Os mercenários treinados nos EUA

Formado por ex-militares de elite que desertaram do Exército Mexicano, onde integravam um grupo de operações especiais criado em 1994 para sabotar o levantamento zapatista de Chiapas, treinados nos EUA e em Israel, os Zeta alugaram a incrível capacidade de fogo ao Cartel do Golfo. Daquele emanciparam-se em 1999, liderados por Rogelio González Pizana, El Kelin que, preso em 2004, deixou o grupo entregue a Heriberto Lazcano, cérebro do chamado comando negro, o qual radicalizou ainda mais os Zeta.

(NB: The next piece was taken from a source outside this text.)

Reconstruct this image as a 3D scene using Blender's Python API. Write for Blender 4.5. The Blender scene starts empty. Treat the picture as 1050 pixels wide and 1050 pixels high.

Com treinos duríssimos de três meses, são as tropas mais sanguinários da guerra dos cartéis - executaram 72 imigrantes, na semana passada, em San Fernando -, e costumam reivindicar as obras gravando um Z nos cadáveres, não obstante terem alterado o nome para "A Companhia". Ambicionando uma fatia do tráfico, entraram em guerra, além do Governo - cujo Exército abateu ontem mais 27 - com os demais cartéis. Um deles, "La Família", reclama até do Governo uma amnistia em prol da sua caça aos Zeta. Sem êxito. Mas a exigência é só mais uma bizarria da "Família".

Assassinos e tementes

É o exemplo mais extremo do inimigo paradoxal que o México enfrenta na cruzada contra o narcotráfico. Pois que os membros de La Família tanto rezam e praticam a caridade como decapitam e torturam. O cartel remonta aos anos 80 e ao estado de Michoacan, quando os produtores de marijuana e ópio da região fizeram um pacto para garantir protecção. Constituída em Cartel pouco depois, aliou-se ao do Golfo, ampliou território e diversificou produtos, investindo no fabrico e distribuição de drogas sintéticas e na pirataria informática. Com a prosperidade, sobreveio a generosidade, e La Família constrói escolas e igrejas.

A dimensão religiosa será o aspecto mais distintivo deste cartel, cujos membros são abstémios e deixam notas, assinadas por La Família, nos corpos mutilados dos rivais sugerindo-os vítimas da "justiça divina". O seu líder, Nazario Moreno Gonzalez, justamente chamado El Mas Loco (o mais doido), publicou a própria bíblia. Nos últimos três anos, a luta pela expansão territorial levou à chacina no estado natal do próprio presidente mexicano, Felipe Calderón, que reforçou em Michocoan tropas e polícias.

A mobilização das FAM e o auxílio activo dos EUA, no âmbito da Iniciativa Mérida, plano de 400 milhões de dólares que visa auxiliar o México no combate ao narcotráfico com equipamento e treino militar, tem frutificado. Na quinta-feira, Felipe Calderón congratulou-se, no Congresso, com a captura de 125 capos e lugar-tenentes graças à sua estratégia. E prometeu não esmorecer.

A bravata não colheu, porém, grandes celebrações junto do povo. Ele sabe que, a cada capo que cai, sucede a disputa pelo lugar e novos derrames de sangue. Cuja vítima principal está fora das fileiras dos beligerantes.